The letters thread is now closed.
  • I'm glad that this article is not as lame

    as its subheadline suggests.

  • I'm so glad someone has written about this.

    I'm so glad someone has written about this. It drove me crazy in '04. The Bush/Cheney logo screamed "masculinity." It was bold, exciting, forward-moving. It made me think of a cross between a football team and a mega defense-contracting corporation like Boeing. You could feel the testosterone flow through the letters. I wouldn't be surprised if a lot of regular guys put a Bush campaign sign on their lawns who never had stuck a yard sign there before, just for the way the look of it made them feel.

    By contrast, the Kerry/Edwards logo screamed, what? "Smart and nice." "College-educated, comfortable and safe." They couldn't have designed a logo that better captured the quality of "latte liberals" if they were trying to do so deliberately.

    I noticed the same differences in the campaign literature while sticking Kerry/Edwards leaflets on doorknobs in West Virginia. Kerry/Edwards campaign leaflets were long-winded, complicated, and had little emotional appeal. Bush/Cheney leaflets were tabloid-simple. They made quick, fast, emotionally powerful arguments.

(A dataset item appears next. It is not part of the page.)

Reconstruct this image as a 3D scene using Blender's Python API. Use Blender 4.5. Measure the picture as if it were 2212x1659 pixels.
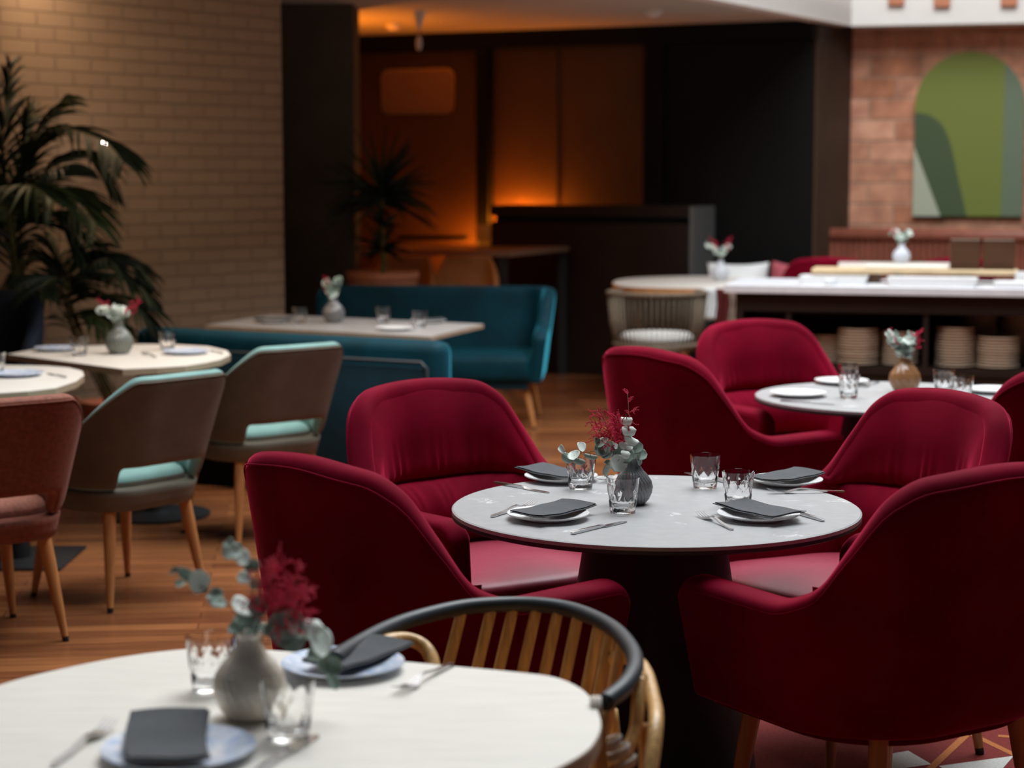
import bpy, bmesh, math, random
from mathutils import Vector, Matrix
C = bpy.context.scene
for o in list(bpy.data.objects): bpy.data.objects.remove(o)
rnd = random.Random(7)
R = math.radians; PI = math.pi
# ------------------------------------------------------------------ camera
F = 4100.0; TH = R(6.3); H = 1.55
cam = bpy.data.cameras.new('camera'); co = bpy.data.objects.new('camera', cam)
C.collection.objects.link(co); C.camera = co
co.location = (0, 0, H); co.rotation_euler = (R(90) - TH, 0, 0)
cam.sensor_width = 36; cam.lens = F / 2212 * 36; cam.clip_start = .05; cam.clip_end = 100
cam.dof.use_dof = True; cam.dof.focus_distance = 4.55; cam.dof.aperture_fstop = 2.9; cam.dof.aperture_blades = 0
# ------------------------------------------------------------------ light and exposure
C.view_settings.view_transform = 'Standard'; C.view_settings.look = 'None'
C.view_settings.exposure = 0.0; C.view_settings.gamma = 1; C.view_settings.use_curve_mapping = False
w = bpy.data.worlds.new('world'); C.world = w; w.use_nodes = True
w.node_tree.nodes['Background'].inputs[0].default_value = (.75, .85, 1, 1)
w.node_tree.nodes['Background'].inputs[1].default_value = .02
U = Vector((.866, -.5, 0)); W = Vector((.5, .866, 0))          # the room's two directions
CORNER = Vector((2.60, 14.75, 0))                              # back left corner of the atrium
def area(name, loc, rot, sx, sy, power, col):
    l = bpy.data.lights.new(name, 'AREA'); l.shape = 'RECTANGLE'; l.size = sx; l.size_y = sy
    l.energy = power; l.color = col
    o = bpy.data.objects.new(name, l); C.collection.objects.link(o); o.location = loc; o.rotation_euler = rot
    return o
sk = CORNER - W * 6.0 + U * 2.5
area('skylight', (sk.x, sk.y, 6.9), (0, 0, R(-30)), 5.2, 8.4, 1060, (.93, .97, 1.0))
def point(name, loc, power, col, r=.06):
    l = bpy.data.lights.new(name, 'POINT'); l.energy = power; l.color = col; l.shadow_soft_size = r
    o = bpy.data.objects.new(name, l); C.collection.objects.link(o); o.location = loc
    return o
# ------------------------------------------------------------------ photo pixel -> place
_c, _s = math.cos(TH), math.sin(TH)
def _K(py):
    v = (py - 829.5) / F; return (_s + v * _c) / (_c - v * _s)
def at(px, py, Z=0.):
    Y = (H - Z) / _K(py); zc = Y * _c + (H - Z) * _s
    return Vector(((px - 1106) * zc / F, Y, Z))
def up(px, py, Y):
    h = Y * _K(py); zc = Y * _c + h * _s
    return Vector(((px - 1106) * zc / F, Y, H - h))
# ------------------------------------------------------------------ helpers
def tag(o, label=None, cat=None, group=None, kind=None):
    if label: o['label'] = label
    if cat: o['category'] = cat
    if group: o['group'] = group
    if kind: o['kind'] = kind
    return o
def thing(name, label, cat, loc=(0, 0, 0), rz=0, group=None):
    o = bpy.data.objects.new(name, None); C.collection.objects.link(o)
    o.location = loc; o.rotation_euler = (0, 0, rz); o.empty_display_size = .1
    return tag(o, label, cat, group)
def obj(name, V, Fc, mats, parent=None, smooth=True, mi=None, sub=0, bevel=0, solid=None, auto=None):
    me = bpy.data.meshes.new(name); me.from_pydata([tuple(v) for v in V], [], Fc)
    if not isinstance(mats, (list, tuple)): mats = [mats]
    for m in mats: me.materials.append(m)
    if mi:
        for p, i in zip(me.polygons, mi): p.material_index = i
    bm = bmesh.new(); bm.from_mesh(me); bmesh.ops.recalc_face_normals(bm, faces=bm.faces) if solid is None else None
    bm.to_mesh(me); bm.free()
    if smooth:
        for p in me.polygons: p.use_smooth = True
    if auto is not None: me.set_sharp_from_angle(angle=R(auto))
    o = bpy.data.objects.new(name, me); C.collection.objects.link(o)
    if parent: o.parent = parent
    if solid is not None:
        m = o.modifiers.new('s', 'SOLIDIFY'); m.thickness = solid[0]; m.offset = solid[1]; m.use_even_offset = True
        if len(solid) > 2: m.material_offset = solid[2]; m.material_offset_rim = solid[3]
    if bevel:
        m = o.modifiers.new('b', 'BEVEL'); m.width = bevel; m.segments = 3; m.limit_method = 'ANGLE'; m.angle_limit = R(35)
        m.harden_normals = False
    if sub:
        m = o.modifiers.new('u', 'SUBSURF'); m.levels = sub; m.render_levels = sub
    return o
class MB:
    def __init__(s): s.V = []; s.F = []
    def add(s, V, Fc):
        n = len(s.V); s.V += [Vector(v) for v in V]; s.F += [[i + n for i in f] for f in Fc]; return s
    def box(s, c, d, rz=0, M=None):
        x, y, z = [q / 2 for q in d]
        V = [Vector((a * x, b * y, e * z)) for a in (-1, 1) for b in (-1, 1) for e in (-1, 1)]
        m = Matrix.Translation(c) @ Matrix.Rotation(rz, 4, 'Z')
        if M is not None: m = M @ m
        return s.add([m @ v for v in V], [[0, 1, 3, 2], [4, 6, 7, 5], [0, 4, 5, 1], [2, 3, 7, 6], [0, 2, 6, 4], [1, 5, 7, 3]])
    def tube(s, P, r, n=8, closed=False, caps=True):
        P = [Vector(p) for p in P]; N = len(P)
        rr = r if isinstance(r, (list, tuple)) else [r] * N
        V = []; prev = None
        for i, p in enumerate(P):
            t = (P[(i + 1) % N] - P[i - 1]) if closed else (P[min(i + 1, N - 1)] - P[max(i - 1, 0)])
            t.normalize()
            a = prev - t * prev.dot(t) if prev is not None else t.orthogonal()
            if a.length < 1e-6: a = t.orthogonal()
            a.normalize(); prev = a; b = t.cross(a)
            V += [p + (a * math.cos(2 * PI * k / n) + b * math.sin(2 * PI * k / n)) * rr[i] for k in range(n)]
        Fc = []
        for i in range(N if closed else N - 1):
            j = (i + 1) % N
            Fc += [[i * n + k, i * n + (k + 1) % n, j * n + (k + 1) % n, j * n + k] for k in range(n)]
        if caps and not closed: Fc += [list(range(n))[::-1], [(N - 1) * n + k for k in range(n)]]
        return s.add(V, Fc)
    def lathe(s, prof, n=32, c=(0, 0, 0), fn=None, cap0=False, cap1=False):
        V = []
        for j, (r, z) in enumerate(prof):
            for k in range(n):
                a = 2 * PI * k / n; q = r * (fn(a, j, z) if fn else 1)
                V.append((c[0] + q * math.cos(a), c[1] + q * math.sin(a), c[2] + z))
        m = len(prof)
        Fc = [[j * n + k, j * n + (k + 1) % n, (j + 1) * n + (k + 1) % n, (j + 1) * n + k] for j in range(m - 1) for k in range(n)]
        if cap0: Fc.append(list(range(n)))
        if cap1: Fc.append([(m - 1) * n + k for k in range(n)])
        return s.add(V, Fc)
    def prism(s, poly, z0, z1, inset=0):
        n = len(poly); V = [(p[0], p[1], z0) for p in poly] + [(p[0], p[1], z1) for p in poly]
        return s.add(V, [list(range(n))[::-1], list(range(n, 2 * n))] + [[i, (i + 1) % n, n + (i + 1) % n, n + i] for i in range(n)])
    def build(s, name, m, parent=None, **k): return obj(name, s.V, s.F, m, parent, **k)
def kids(o): return [c for c in bpy.data.objects if c.parent == o]
def copy_tree(o, parent=None):
    c = o.copy(); C.collection.objects.link(c); c.parent = parent
    for ch in kids(o): copy_tree(ch, c)
    return c
def put(o, loc, rz=0, label=None, group=None, name=None):
    o.location = loc; o.rotation_euler = (0, 0, rz)
    if label: o['label'] = label
    if group: o['group'] = group
    return o
def smoothpoly(pts, n=6):
    out = []; N = len(pts)
    for i in range(N):
        p0, p1, p2, p3 = [Vector(pts[(i + k) % N]) for k in (-1, 0, 1, 2)]
        for k in range(n):
            t = k / n
            out.append(.5 * ((2 * p1) + (p2 - p0) * t + (2 * p0 - 5 * p1 + 4 * p2 - p3) * t * t + (3 * p1 - p0 - 3 * p2 + p3) * t ** 3))
    return out
def spline(pts, n=8):
    pts = [Vector(p) for p in pts]; out = []
    for i in range(len(pts) - 1):
        p0 = pts[max(i - 1, 0)]; p1 = pts[i]; p2 = pts[i + 1]; p3 = pts[min(i + 2, len(pts) - 1)]
        for k in range(n):
            t = k / n
            out.append(.5 * ((2 * p1) + (p2 - p0) * t + (2 * p0 - 5 * p1 + 4 * p2 - p3) * t * t + (3 * p1 - p0 - 3 * p2 + p3) * t ** 3))
    out.append(pts[-1]); return out
def smooth01(t): t = max(0, min(1, t)); return t * t * (3 - 2 * t)
def mono(x, xs, ys):
    n = len(xs)
    if x <= xs[0]: return ys[0]
    if x >= xs[-1]: return ys[-1]
    d = [(ys[i + 1] - ys[i]) / (xs[i + 1] - xs[i]) for i in range(n - 1)]
    m = [0.] + [0. if d[i - 1] * d[i] <= 0 else 2 * d[i - 1] * d[i] / (d[i - 1] + d[i]) for i in range(1, n - 1)] + [0.]
    for i in range(n - 1):
        if x <= xs[i + 1]:
            h = xs[i + 1] - xs[i]; t = (x - xs[i]) / h
            return (2 * t ** 3 - 3 * t * t + 1) * ys[i] + (t ** 3 - 2 * t * t + t) * h * m[i] + (-2 * t ** 3 + 3 * t * t) * ys[i + 1] + (t ** 3 - t * t) * h * m[i + 1]
def interp(x, xs, ys):
    if x <= xs[0]: return ys[0]
    for i in range(len(xs) - 1):
        if x <= xs[i + 1]:
            t = (x - xs[i]) / (xs[i + 1] - xs[i]); return ys[i] + (ys[i + 1] - ys[i]) * smooth01(t)
    return ys[-1]
# ------------------------------------------------------------------ materials
def mat(name, col, rough=.5, metal=0, sheen=0, sheen_tint=None, sheen_rough=.3, spec=.5, trans=0, ior=1.45, coat=0,
        noise=0, nscale=8, nstretch=(1, 1, 1), bump=0, bscale=60, bstretch=(1, 1, 1), col2=None, ndetail=4, emit=None, estr=0):
    m = bpy.data.materials.new(name); m.use_nodes = True; nt = m.node_tree; b = nt.nodes['Principled BSDF']
    b.inputs['Base Color'].default_value = (*col, 1); b.inputs['Roughness'].default_value = rough
    b.inputs['Metallic'].default_value = metal; b.inputs['IOR'].default_value = ior
    b.inputs['Specular IOR Level'].default_value = spec; b.inputs['Transmission Weight'].default_value = trans
    b.inputs['Coat Weight'].default_value = coat
    if sheen:
        b.inputs['Sheen Weight'].default_value = sheen; b.inputs['Sheen Roughness'].default_value = sheen_rough
        b.inputs['Sheen Tint'].default_value = (*(sheen_tint or (1, 1, 1)), 1)
    if emit: b.inputs['Emission Color'].default_value = (*emit, 1); b.inputs['Emission Strength'].default_value = estr
    L = nt.links.new
    tc = nt.nodes.new('ShaderNodeTexCoord')
    if noise or col2:
        mp = nt.nodes.new('ShaderNodeMapping'); mp.inputs['Scale'].default_value = nstretch; L(tc.outputs['Object'], mp.inputs[0])
        n = nt.nodes.new('ShaderNodeTexNoise'); n.inputs['Scale'].default_value = nscale; n.inputs['Detail'].default_value = ndetail
        L(mp.outputs[0], n.inputs['Vector'])
        cr = nt.nodes.new('ShaderNodeValToRGB'); L(n.outputs['Fac'], cr.inputs[0])
        c2 = col2 or tuple(min(1, c * (1 + noise)) for c in col); c1 = col if col2 else tuple(c * (1 - noise) for c in col)
        cr.color_ramp.elements[0].position = .32; cr.color_ramp.elements[1].position = .68
        cr.color_ramp.elements[0].color = (*c1, 1); cr.color_ramp.elements[1].color = (*c2, 1)
        L(cr.outputs[0], b.inputs['Base Color'])
    if bump:
        mp = nt.nodes.new('ShaderNodeMapping'); mp.inputs['Scale'].default_value = bstretch; L(tc.outputs['Object'], mp.inputs[0])
        n = nt.nodes.new('ShaderNodeTexNoise'); n.inputs['Scale'].default_value = bscale; n.inputs['Detail'].default_value = 3
        L(mp.outputs[0], n.inputs['Vector'])
        bp = nt.nodes.new('ShaderNodeBump'); bp.inputs['Strength'].default_value = bump; bp.inputs['Distance'].default_value = .01
        L(n.outputs['Fac'], bp.inputs['Height']); L(bp.outputs[0], b.inputs['Normal'])
    return m
M = {}
M['velvet'] = mat('red velvet', (.19, .0008, .016), .8, sheen=1.0, sheen_tint=(1, .06, .17), sheen_rough=.30, spec=.08, noise=.22, nscale=5, ndetail=5, bump=.12, bscale=14)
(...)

    Thank God we finally have a Democratic front-runner who "gets it." The Democratic Party image is stuck in the era when IBM stood for the height of high tech. The GOP succeeded since the '80s in part by portraying itself as if it was the more modern (or post-modern) party, helped by the sheer geezerness of the way the Democrats attended to their image. Reality has caught up to the GOP's clever imaging, but it's taken Obama to understand that he and the Democratic party need to be redefined as the party for the 21st century.

    Smart and stalwart though she is, there is no sign that Clinton has any idea how to bring about this needed transformation.

  • @ some letter-writers' objections

    The criticisms of the Obama logo for its "femininity" or "bottled-water quality," which I think have some validity, do not take into account that it is offset by Obama's slogans -- "Yes We Can" and "Change We Can Believe In" -- as well as by the strong but stylish OBAMA '08 that appears under the logo. I've noticed that the ubiquitous "CHANGE WE CAN BELIEVE IN" signs are not at all feminine-loooking, nor is the message in any way "feminine" in nature. And as far as slogans are concerned, Obama's beat anything a Democrat has come up with for a very long time -- maybe my whole life.

    Finally, Obama's "morning in America" logo may be more powerful, subliminally, than you think.

  • Caps vs. lowercase

    What I've always found interesting is that, at least in recent history, the Presidential election has been a matchup between ALL CAPS versus Caps and Lowercase. It seems as if the Republican nominee always picks a logo/bumper sticker with his name in ALL CAPS, which suggests authority, power, command. The Democratic candidate's name is usually in Caps and Lowercase, which is friendlier, more modern and laid-back--more of a suggestion than a command.

  • Based on Glenn Greenwald's column today

    I nominate the Swastika.

  • Now That You Mention It...

    "...no thought required." Isn't that what the Obama-rama Carnival Side Show campaign is really all about? "Change we can believe in and not bother to think about but it damn well feels good?"

    I saw an Obama yard sign yesterday and at first glance thought it was an ad for an airline - or one of those home remodelers who puts up siding and new roofs. Maybe it's a little too corporate?

    While your article started out with some interesting ideas, it quickly deteriorated into yet another Obama media love-fest and another cheap shot at Clinton. And for the record: Voters respond differently to deodorant branding and political cues.

    Obama becomes the nominee because the media and people like you want it that way - and make it that way - not some cutesy piece of clip art.

  • Not quite a campaign logo

    I've always liked this particular logo that an enterprising web cartoonist put together.

    http://www.goats.com/store/rfv.html

    I work in DC with several politically oriented people of both parties, and have a bumper sticker on my office wall. Most of my coworkers have to look twice at it to realize that it's a joke instead of a real campaign logo.

  • Obama's logo = baby blue Chessie Cat?

    The mark reminds me somehow of the Chessie Cat railroad logo transformed into a sleeping baby boy in his crib, covered with the American flag.

    Is this the message Obama wants to portray? Or does it reflect the subconscious opinion of his marketing team?

    The typeface and baby blue seem weak. But perhaps he's gaining ground as a poetic dreamer. Also he's from Hawaii, blue Hawaii. But I would've given the blue a little more depth - not pure cyan. Maybe the '08 should have been in red to emphasize his strength and planned date of victory, along with a boldface version of the font.

    Meanwhile, Hillary's logo looks exactly like what she is: experienced, reliable, solid, and leader of the grand old flag!

  • Rising over a field

    In Obama's logo, I of course see the sun rising, and I see it rising specifically over a field with furrows as if it has just been plowed. Perhaps this is because I also have Kansas roots.

    I do not know whether this is intentional and meant to resonate with Midwesterners and others familiar with agriculture. It evokes not only comfort (identification with an otherwise "exotic" candidate) but the theme of hope because fields are typically plowed in the spring in preparation for new growth.

  • Obama Logo

    Karrie:

    A few more questions need to be posed to Sol Sender. Like how did he get involved in creating this logo for a presidential campaign? Did Obama's campaign really recruit him?

    Did you get a second confirmation from anyone besides Sol Sender that Sender's "marketing team" really created the Obama logo all by themselves?

  • Pointing the Finger

    A whole article on Bumper Stickers just to get to the intended point which was to bash Hillary again. Sounds like you suffer from the same problem as you accuse Hillary of.